Monde suspendu, la musique irréelle de Dutilleux planait entre l’orgue et les balcons, poème de sons et d’espaces, baudelairien absolument, une drogue puissante et subtile à la fois. Je crois n’avoir jamais connu un tel rêve éveillé par d’autres versions. La RSR avait diffusé le concert, j’avais pu renouveler chez moi l’expérience de cette transe tranquille, voici qu’il est édité, j’en abuse depuis que j’ai reçu le disque, savourant de surcroît la splendeur de la prise de son des metteurs en onde de la Radio Suisse Romande.
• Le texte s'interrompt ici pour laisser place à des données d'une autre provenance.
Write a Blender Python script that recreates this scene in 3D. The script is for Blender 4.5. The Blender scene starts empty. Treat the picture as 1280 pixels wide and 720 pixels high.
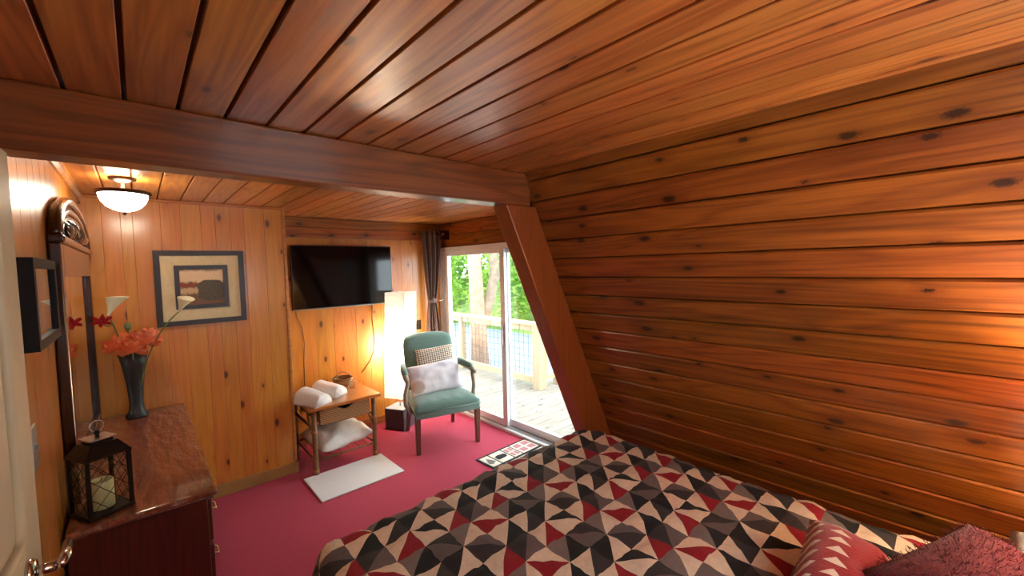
import bpy, bmesh, math, random
from math import sin, cos, pi, radians, sqrt, atan2
from mathutils import Vector, Matrix, noise

random.seed(7)
S = bpy.context.scene
C = S.collection

# ------------------------------------------------------------------ camera
def cam_matrix(yaw, pitch, roll, loc):
    f = Vector((sin(yaw)*cos(pitch), cos(yaw)*cos(pitch), sin(pitch)))
    r = Vector((cos(yaw), -sin(yaw), 0)); d = f.cross(r)
    r2 = r*cos(roll) + d*sin(roll); d2 = d*cos(roll) - r*sin(roll)
    m = Matrix((r2, -d2, -f)).transposed().to_4x4(); m.translation = loc
    return m
cam_data = bpy.data.cameras.new('camera')
cam = bpy.data.objects.new('camera', cam_data); C.objects.link(cam)
cam.matrix_world = cam_matrix(radians(42.128), radians(-3.002), radians(1.411), Vector((0, 0, 1.75)))
cam_data.sensor_width = 36; cam_data.lens = 36*517.7/1280; cam_data.clip_start = .02
S.camera = cam

# ------------------------------------------------------------------ sky and exposure
W = bpy.data.worlds.new('overcast_sky'); S.world = W; W.use_nodes = True
bg = W.node_tree.nodes['Background']
bg.inputs[0].default_value = (.92, .96, 1.0, 1); bg.inputs[1].default_value = 4.2
S.view_settings.view_transform = 'Standard'; S.view_settings.look = 'None'
S.view_settings.exposure = 1.1; S.view_settings.gamma = 1.0; S.view_settings.use_curve_mapping = False

CEILING_LAMP = 20.0; PAPER_LAMP = 19.0; BED_LAMP = 14.0; HALL_FILL = 4.0
WARM = (1.0, .72, .42)

# ------------------------------------------------------------------ key planes (metres)
XL, YB, YF, XS, ZC = -.26, 3.915, 4.48, 2.84, 2.29   # left wall, back wall, far wall, side wall, ceiling
XSTEP = .945
K = .46; KN = sqrt(1+K*K)
DN = Vector((K, 0, -1))/KN                            # down the sloped wall
NI = Vector((-1, 0, -K))/KN                           # into the room
YBEAM0, YBEAM1, ZBEAM = 1.75, 1.87, 2.10
def slope_x(z): return 1.70 + (ZC - z)*K

# ------------------------------------------------------------------ helpers
def link(o, parent=None):
    C.objects.link(o)
    if parent: o.parent = parent
    return o
def obj(name, bm, mat, parent=None, smooth=False, loc=None, rot=None):
    me = bpy.data.meshes.new(name)
    bmesh.ops.recalc_face_normals(bm, faces=bm.faces)
    bm.to_mesh(me); bm.free()
    for m in (mat if isinstance(mat, (list, tuple)) else [mat]): me.materials.append(m)
    if smooth:
        for p in me.polygons: p.use_smooth = True
    o = bpy.data.objects.new(name, me)
    if loc: o.location = loc
    if rot: o.rotation_euler = rot
    return link(o, parent)
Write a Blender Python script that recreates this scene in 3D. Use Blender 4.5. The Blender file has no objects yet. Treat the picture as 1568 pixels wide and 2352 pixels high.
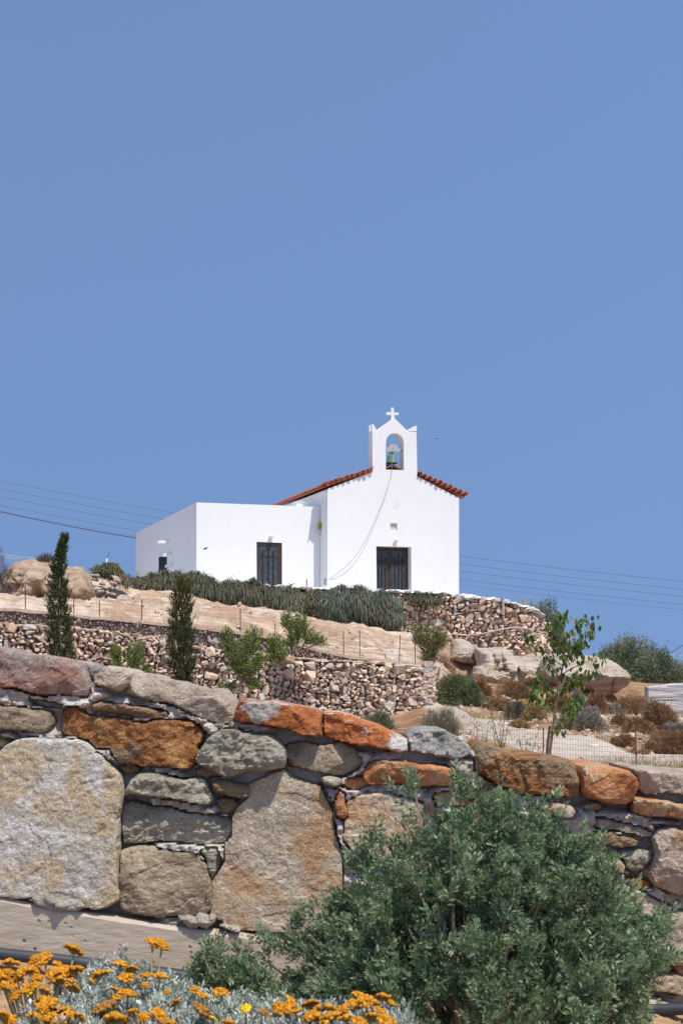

Hommage à Armin Jordan proclame l’éditeur, hommage à François Guye aussi, l’un des plus beaux violoncellistes de son temps et l’un des plus modestes, puisque qu’avant l’œuvre de Dutilleux, on l’entend prophétiser le Schelomo de Bloch dans le grand apparat d’orchestre biblique que lui déploie Armin Jordan en maître des couleurs, conteur tout autant que son soliste.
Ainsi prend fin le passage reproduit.